What music excites you today?
I find myself underwhelmed a lot of the time. It’s a dreadful thing to say but I don’t listen to a lot of music in the car on the radio. I don’t like the repetitiveness of a lot of it.

Is that because we are old though?
Yes, I think it is. But even the youngsters look backwards to Jimi Hendrix, Cream and Led Zeppelin. I just don’t like what today’s musicians have to offer.

I was very surprised, knowing about Slik, The Rich Kids, Visage and Ultravox to find that you played and wrote for Thin Lizzy! Who knew?
Thin Lizzy fortunately!

To say you stood in for Gary Moore though, blimey, I was taken aback! How on earth did that come about?
I remember I had just joined Ultravox and I was in the studio, putting the finishing touches to the first Visage album when a call came through from Phil Lynott. Phil and I were friends and he said that Gary hadn’t turned up for a couple of shows so was out the band. There was three weeks left on the tour and could I fly out to America the next day to finish the tour with them? My head was screaming I am no were near good enough to stand in for Gary Moore on any level and my heart said I’m in, yes please!

What song would you most likely sing when just you and your guitar are in a room?
It probably wouldn’t be one of mine. Ziggy Stardust, David Bowie, the chord structure is wonderful. You never stop learning in life and I don’t learn other people’s songs often but I decided I wanted to learn Ziggy Stardust as it is a favourite. The more I play it; I am in awe of how brilliant Bowie actually was. He was so musical.

Was singing Vienna at Live Aid the best performance moment of your career?
On one level, for the audience capacity, yes; was it my go to memory? No. I don’t actually remember it much. We only had 18 minutes on stage and that wasn’t a long time. The overall memory of walking on stage, the nerves and the relief that it was all ok. We had no soundcheck and the equipment was really flimsy, it looked like it could break at any moment. There were no backing tracks, no sequences, everything was played live. So, by the time you did that, calmed down and watch the audience, it had gone.
The highlight moments in my career are the ones no-one knows sees. The time Kate Bush did a duet with me or sitting playing guitar with Eric Clapton in a room in Monserrat.

Which do you prefer; performing, writing or producing?
Performing, I think. I find song writing a task. I worry about it and I work really hard at it. I know some people can rattle them off and write brilliant songs instantly. My stuff, because I am writing and doing a production at the same time, every element has to fit, has to make sense. It takes me forever, it’s a long, slow, laborious task and I only ever appreciate it when I have finished it. And usually when I hear it after I finish it, when I don’t have to listen to it anymore and I hear it out the blue, I go ha, now I know why I spent 5 years or 10 years making this.
So, performance, you walk on, you either do it well or you don’t. I give 110% every single time because I haven’t got an off switch. You go on and you glow, it’s fabulous.

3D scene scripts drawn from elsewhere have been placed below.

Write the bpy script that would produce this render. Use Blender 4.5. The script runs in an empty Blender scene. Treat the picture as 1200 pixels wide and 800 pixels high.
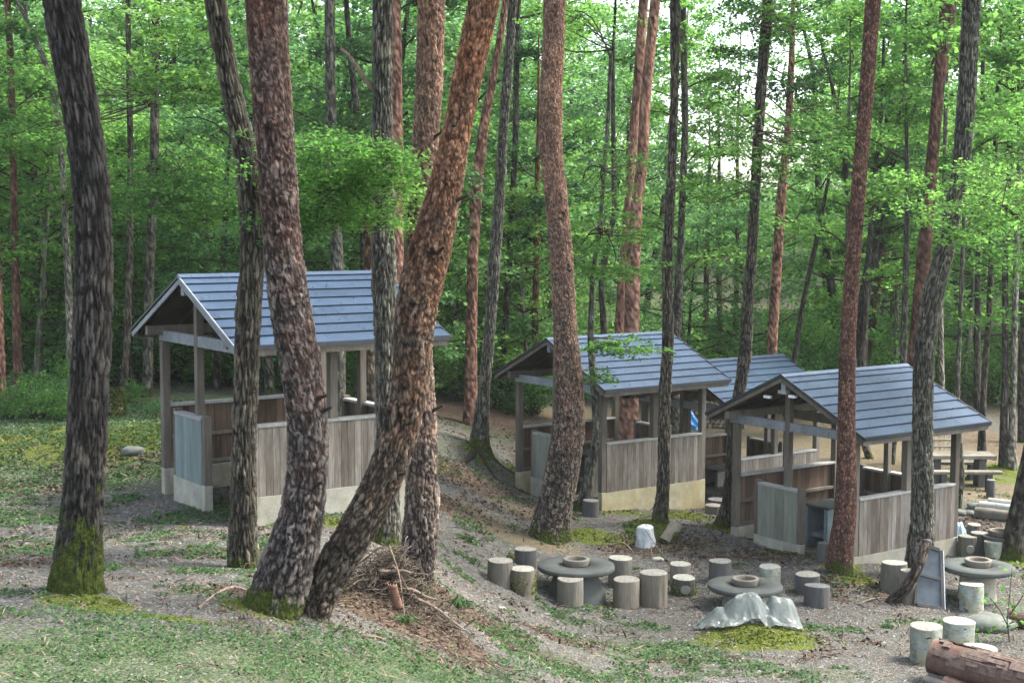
import bpy, math, random
import numpy as np
from mathutils import Vector, Matrix
R_ = math.radians
rng = np.random.default_rng(7)
random.seed(7)
scn = bpy.context.scene
COL = scn.collection

# ------------------------------------------------------------------ camera
F = 1667.0; HY = 142.185; ROLL = 0.004; PIT = math.atan(HY / F); CZ = 6.2
CAM = np.array([0, 0, CZ])
cd = bpy.data.cameras.new('camera'); cam = bpy.data.objects.new('camera', cd); COL.objects.link(cam)
cd.sensor_width = 36; cd.lens = F / 1200 * 36; cd.clip_end = 1000; cd.clip_start = .1
cam.matrix_world = (Matrix.Translation((0, 0, CZ)) @ Matrix.Rotation(math.pi / 2 - PIT, 4, 'X') @ Matrix.Rotation(ROLL, 4, 'Z'))
scn.camera = cam

def ray(px, py):
    x, y = px - 600, py - 400
    a = x * math.cos(ROLL) + y * math.sin(ROLL); b = y * math.cos(ROLL) - x * math.sin(ROLL)
    d = np.array([a / F, math.cos(PIT) + (-b / F) * math.sin(PIT), -math.sin(PIT) + (-b / F) * math.cos(PIT)])
    return d / d[1]
def at(px, py, Y): return CAM + ray(px, py) * Y

# ------------------------------------------------------------------ numpy noise
def _h(i, j, k, s=0):
    n = (i.astype(np.int64) * 73856093) ^ (j.astype(np.int64) * 19349663) ^ (k.astype(np.int64) * 83492791) ^ (s * 1274126177)
    n = (n ^ (n >> 13)) * 1103515245 & 0x7fffffff
    n = (n ^ (n >> 11)) * 69069 & 0x7fffffff
    return ((n >> 7) & 0xffff) / 65535.0
def vnoise(P, s=0):
    P = np.asarray(P, float); I = np.floor(P); f = P - I; f = f * f * (3 - 2 * f); I = I.astype(np.int64)
    r = 0
    for a in (0, 1):
        for b in (0, 1):
            for c in (0, 1):
                w = (f[:, 0] if a else 1 - f[:, 0]) * (f[:, 1] if b else 1 - f[:, 1]) * (f[:, 2] if c else 1 - f[:, 2])
                r = r + w * _h(I[:, 0] + a, I[:, 1] + b, I[:, 2] + c, s)
    return r * 2 - 1
def fbm(P, o=4, s=0):
    r = 0; A = 1; t = 0
    for k in range(o): r = r + A * vnoise(P * 2 ** k, s + k); t += A; A *= .5
    return r / t
def voro(P, s=0):
    I = np.floor(P).astype(np.int64); f1 = np.full(len(P), 9.); f2 = f1.copy(); cid = np.zeros(len(P))
    for a in (-1, 0, 1):
        for b in (-1, 0, 1):
            for c in (-1, 0, 1):
                J = I + np.array([a, b, c]); q = np.stack([_h(J[:, 0], J[:, 1], J[:, 2], s + t) for t in (1, 2, 3)], 1)
                d = np.linalg.norm(J + q - P, axis=1)
                m = d < f1; f2 = np.where(m, f1, np.minimum(f2, d)); cid = np.where(m, q[:, 0], cid); f1 = np.where(m, d, f1)
    return f1, f2, cid

# ------------------------------------------------------------------ terrain
def W(px, py, Y): p = at(px, py, Y); return (p[0], p[1], p[2])
ctrl = [(0, 0, 4.5), (-6, 0, 4.8), (6, 0, 3.6), (-6, -10, 6), (6, -10, 5), (9, 9, 1.6), (-8, 8, 3.9),
 W(0, 800, 9.2), W(300, 800, 10), W(600, 800, 14), W(900, 800, 18), W(1200, 800, 19.2), W(90, 700, 12.5), W(330, 722, 12.6), W(480, 697, 15.), W(522, 702, 17.8),
 W(284, 665, 15.5), W(450, 642, 18.2), W(299, 617, 20.5), W(225, 586, 22.2), W(100, 600, 21), W(0, 640, 17.5), W(30, 562, 24.3), W(110, 560, 24.6), W(180, 575, 23), W(60, 528, 25.5),
 W(150, 528, 25.5), W(100, 497, 29.5), W(0, 500, 29), W(180, 494, 30), W(350, 520, 28.), W(440, 600, 21.6), W(560, 530, 32.5), W(510, 493, 36), W(620, 505, 38), W(600, 600, 28), W(540, 640, 23.8),
 W(520, 575, 27), W(560, 690, 21.4), W(600, 722, 20.), W(600, 760, 17.3), W(750, 765, 19.5), W(750, 722, 22.3), W(900, 765, 19.9), W(640, 640, 26.3), W(760, 612, 28.5), W(700, 600, 29.6),
 W(845, 618, 27.9), W(1000, 666, 25.2), W(1110, 652, 26.9), W(858, 632, 28.1), W(607, 574, 32.4), W(820, 595, 31.3), W(1150, 702, 23.6), W(1085, 779, 19.7), W(1190, 657, 26.4), W(1120, 592, 31.5),
 W(1150, 546, 37), W(1150, 502, 45), W(1000, 503, 44), W(840, 500, 45), W(1200, 560, 36), (12, 25, -.1), (15, 40, -.3), (-12, 22, 2.1), (-14, 32, 2.0),
 (-10, 45, 1.4), (0, 50, .7), (0, 65, .6), (-25, 60, 1.5), (20, 60, 0), (0, 90, 2), (-35, 90, 3), (35, 90, 1.5), (0, 130, 5), (-50, 130, 9), (50, 130, 5),
 (0, 200, 9), (-90, 200, 16), (90, 200, 9), (-60, 30, 4), (60, 30, 1), (-50, -20, 8), (50, -20, 4), (0, -40, 8)]
ctrl = np.array(ctrl, float)
_S = np.array([1 / 12., 1 / 12.])
def _U(r2): return np.where(r2 > 0, r2 * np.log(np.maximum(r2, 1e-12)), 0)
_P = ctrl[:, :2] * _S; _n = len(ctrl)
_D = ((_P[:, None] - _P[None]) ** 2).sum(2)
_A = np.zeros((_n + 3, _n + 3)); _A[:_n, :_n] = _U(_D) + np.eye(_n) * .004
_A[:_n, _n] = 1; _A[:_n, _n + 1:] = _P; _A[_n, :_n] = 1; _A[_n + 1:, :_n] = _P.T
_w = np.linalg.solve(_A, np.concatenate([ctrl[:, 2], np.zeros(3)]))
def tps(X, Y):
    X = np.atleast_1d(np.asarray(X, float)); Y = np.atleast_1d(np.asarray(Y, float)); out = np.empty(len(X))
    for i in range(0, len(X), 20000):
        q = np.stack([X[i:i + 20000], Y[i:i + 20000]], 1) * _S
        out[i:i + 20000] = _U(((q[:, None] - _P[None]) ** 2).sum(2)) @ _w[:_n] + _w[_n] + q @ _w[_n + 1:]
    return out
def hit0(px, py):
    d = ray(px, py); Ys = np.arange(5, 120, .05); P = CAM[None] + d[None] * Ys[:, None]
    z = tps(P[:, 0], P[:, 1]); k = np.argmax(P[:, 2] < z)
    return P[k][:2]
BUMPS = []      # x, y, rx, ry, h : real mounds of moss, root swell
for (px, py, rx, ry, h) in [(885, 748, .85, .45, .24), (690, 628, .55, .5, .12), (760, 618, .7, .45, .16), (720, 600, 1.2, .4, .10), (800, 604, .7, .4, .10), (850, 622, .5, .4, .12), (985, 662, .5, .4, .12),
    (90, 700, .45, .35, .10), (300, 715, .5, .4, .10), (450, 640, .5, .4, .08), (1185, 655, .5, .5, .12), (560, 530, 1.0, .8, .15), (145, 505, 2.5, 1.6, .12), (1183, 550, 1.0, 1.0, .15), (1140, 560, .8, .6, .1),
    (650, 640, .7, .5, .06), (545, 555, 1.3, .35, .16), (470, 712, .9, .4, .05), (640, 655, .4, .2, .05), (910, 648, .5, .25, .05), (1080, 650, .5, .4, .06)]:
    x, y = hit0(px, py); BUMPS.append((x, y, rx, ry, h))
for (px, y, h) in ((986, 24.4, .20), (1080, 24.75, .10)): BUMPS.append(((px - 600) / F * y * .997, y + .05, .55, .45, h))
def terr(X, Y, rough=True):
    X = np.atleast_1d(np.asarray(X, float)); Y = np.atleast_1d(np.asarray(Y, float)); z = tps(X, Y)
    for (x, y, rx, ry, h) in BUMPS: z = z + h * np.exp(-((X - x) / rx) ** 2 - ((Y - y) / ry) ** 2)
    if rough:
        P = np.stack([X, Y, X * 0], 1)
        z = z + .035 * fbm(P * .9, 3, 5) + .012 * fbm(P * 4, 2, 9)
        far = np.clip((Y - 50) / 60, 0, 1); z = z + far * 1.5 * fbm(P * .07, 3, 11)
    return z
def gz(x, y): return float(terr([x], [y])[0])
def hit(px, py):
    d = ray(px, py); Ys = np.arange(5, 150, .03); P = CAM[None] + d[None] * Ys[:, None]
    z = terr(P[:, 0], P[:, 1]); m = P[:, 2] < z; k = np.argmax(m) if m.any() else len(Ys) - 1
    return P[k]

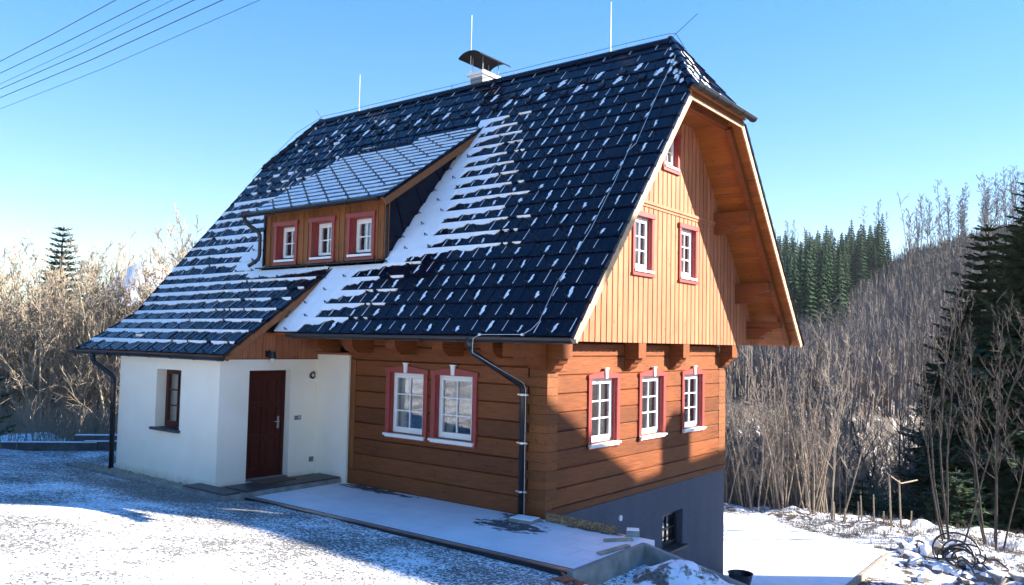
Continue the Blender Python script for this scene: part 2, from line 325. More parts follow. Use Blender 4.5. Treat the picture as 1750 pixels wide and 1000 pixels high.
# ---------------- terrain ----------------
def crest_el(az):
    pts = [(-180, 1.0), (-90, 1.5), (-72, 1.5), (-55, 2.0), (-40, 4.5), (-28, 4.4), (-20, 5.0), (-15, 5.5), (-10, 6.1), (-5, 7.3), (5, 9.0), (40, 5), (90, 3), (180, 1.0)]
    for (a, e), (a2, e2) in zip(pts, pts[1:]):
        if a <= az <= a2: return lerp(e, e2, (az-a)/(a2-a))
    return 1
def H(x, y):
    d = max(0.0, -2.25-y)
    drive = (-.07+.062*smooth01(-5.6, -4.2, x)-.045*smooth01(-3, 2, x))+.105*d+.004*d*d*.5
    drive = min(drive, 2.2)
    # fall to the lower garden on the north-east side
    dropa = smooth01(-.05, .75, y)*smooth01(-1.0, 0.0, x+.6)
    ex = max(0.0, x-2.03)
    dd = smooth01(-7.5, -.5, y)*min(1.6, .16*ex)+(.20 if x > 2.03 and y > -2.3 else 0)*smooth01(-2.4, -1.7, y)
    z = drive-dd
    z = lerp(z, -2.58, max(dropa, smooth01(2.2, 5.2, y+.30*max(0, x-4.5))*smooth01(-1, .5, x)) if x > -1.2 else 0)
    # back of the house, north-west
    if y > 7.4:
        z = lerp(z, -2.58, smooth01(-9, -5, x))
    # lower garden relief
    if z < -1.5:
        k = smooth01(2.6, 4.2, x)+smooth01(14, 16, y)
        k = min(1, k)
        z += k*(.20*noise.noise(Vector((x*.9, y*.9, 3)))+.15*noise.noise(Vector((x*2.6, y*2.6, 1)))-.10)
        z += .10*max(0, x-5.5)*smooth01(12, 20, y)*smooth01(40, 24, y)
    # fall beyond the crests
    dx, dy = x-7.7, y+10.9; r = math.hypot(dx, dy); az = math.degrees(math.atan2(dx, dy))
    if y > 0 and x > -6:
        rc = 29.0
        if r > rc: z -= .42*min(r-rc, 26)*smooth01(rc, rc+4, r)
    lf = smooth01(-15.5, -19, x)
    if lf > 0: z -= lf*.16*max(0, min(60, -15.5-x))
    if lf > 0 and y < -1: z += .22*smooth01(-13.6, -14.8, x)*smooth01(-3.4, -2.2, y)*smooth01(-19, -16.5, x)
    if r > 45:
        tz = 2.9+255*math.tan(R_(crest_el(az)))
        f = (r-75)/(255-75); f = max(0, f)
        hz = lerp(z, tz, min(1, f)**1.15) if f <= 1 else tz-(r-255)*.12
        z = lerp(z, hz, smooth01(45, 90, r))
        z += 1.5*noise.noise(Vector((x*.02, y*.02, 5)))*smooth01(80, 140, r)
    if z > -.5 and r < 40: z += .018*noise.noise(Vector((x*1.3, y*1.3, 0)))+.05*noise.noise(Vector((x*.35, y*.35, 9)))*smooth01(-3.0, -5.0, y)
    return z
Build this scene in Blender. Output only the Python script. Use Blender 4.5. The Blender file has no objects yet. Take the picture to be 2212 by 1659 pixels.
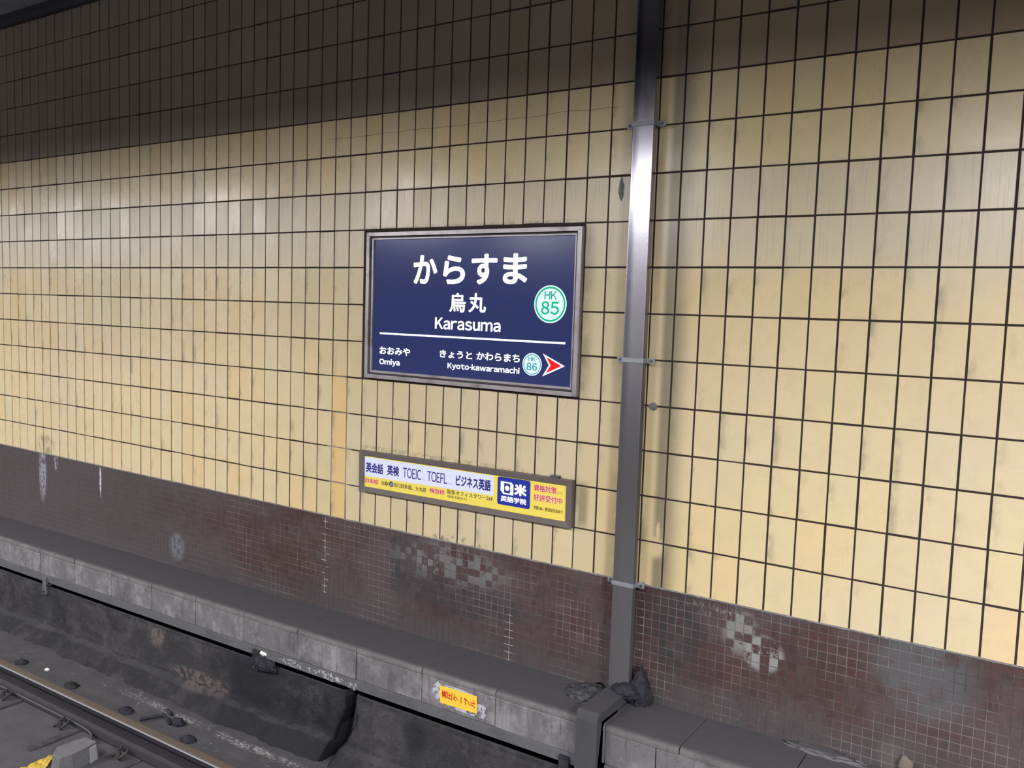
import bpy, bmesh, math, random
from mathutils import Vector, Matrix, noise
sc = bpy.context.scene
COL = sc.collection
random.seed(7)
# ------------------------------------------------------------------ camera
cd = bpy.data.cameras.new('camera'); cam = bpy.data.objects.new('camera', cd); COL.objects.link(cam)
cd.sensor_fit = 'HORIZONTAL'; cd.sensor_width = 36.0; cd.lens = 36.0 * 1856.88 / 2212; cd.clip_start = 0.02
RX = (0.8345965, 0.5499017, 0.0325087); RY = (0.0735654, -0.0527771, -0.9958929); RZ = (-0.5459275, 0.8335602, -0.0845013)
cam.matrix_world = Matrix(((RX[0], -RY[0], -RZ[0], 2.0504535), (RX[1], -RY[1], -RZ[1], -3.9737792),
                           (RX[2], -RY[2], -RZ[2], -0.2385036), (0, 0, 0, 1)))
sc.camera = cam
# ------------------------------------------------------------------ light, exposure
sc.view_settings.view_transform = 'Standard'; sc.view_settings.look = 'None'
sc.view_settings.gamma = 1.0; sc.view_settings.use_curve_mapping = False
sc.view_settings.exposure = 0.0
w = bpy.data.worlds.new('world'); sc.world = w; w.use_nodes = True
w.node_tree.nodes['Background'].inputs[0].default_value = (0.8, 0.85, 1.0, 1)
w.node_tree.nodes['Background'].inputs[1].default_value = 0.02
LAMP_Y, LAMP_Z, LAMP_E = -4.35, 1.04, 262.0
for x, f in ((-14.9, 1.1), (-11.6, 1.15), (-8.3, 1.1), (-5.0, 0.9), (-1.7, 0.72), (1.6, 0.65), (4.9, 2.75), (8.2, 2.2)):   # fluorescent luminaires under the platform ceiling
    l = bpy.data.lights.new('platform_lamp', 'AREA'); l.shape = 'RECTANGLE'; l.size = 1.25; l.size_y = 0.42
    l.energy = LAMP_E * f; l.color = (1.0, 0.985, 1.02)
    o = bpy.data.objects.new('platform_lamp', l); COL.objects.link(o)
    o.location = (x, LAMP_Y, LAMP_Z)
for k, x in enumerate((-11.6, -5.0, 1.6)):            # second row deeper in the platform
    l = bpy.data.lights.new('platform_lamp', 'AREA'); l.shape = 'RECTANGLE'; l.size = 1.25; l.size_y = 0.42
    l.energy = LAMP_E * 0.6; l.color = (1.0, 0.985, 1.02)
    o = bpy.data.objects.new('platform_lamp', l); COL.objects.link(o)
    o.location = (x, -7.4, LAMP_Z)

# ------------------------------------------------------------------ helpers
AX, S, MP = 0.1289255, 0.23, 0.0430                   # tile pitch across, tile pitch up, mosaic pitch
TILT = 0.012                                          # the track bed runs up very slightly to +X
def tz(x): return TILT * x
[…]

Do you still have the Burberry Mac you wore in the Vienna video?
I do, yes. It’s one of the few items I have still got. It was in an exhibition in Scotland recently at the National Museum of Scotland. The Burberry mac, the silk raincoat and sunglasses I wore at Live Aid and the great guitar were in a glass case.

If you could choose someone to sing Vienna in your place who would it be?
I would love to have heard Freddie sing it and Brian play the solo in the middle. I reckon they would have done a great operatic/orchestral version of it.

What do your girls think of their dad still rocking at 65? Proud, embarrassed or both?
Both. I think they are proud. They cringed a bit when they were younger, but I think they are proud now.

What would you most like to be remembered for?
I stuck to my guns. Since day one when I ended up doing a track with Slik, it went to number 1 but i didn’t have anything to do with it. My voice is on it, but I didn’t write it, I didn’t produce it, although I did play on it. It was good for me as I vowed never, ever, ever to let myself be manipulated like that again
Every decision I have made, good or bad, has been my decision and I will live with the results.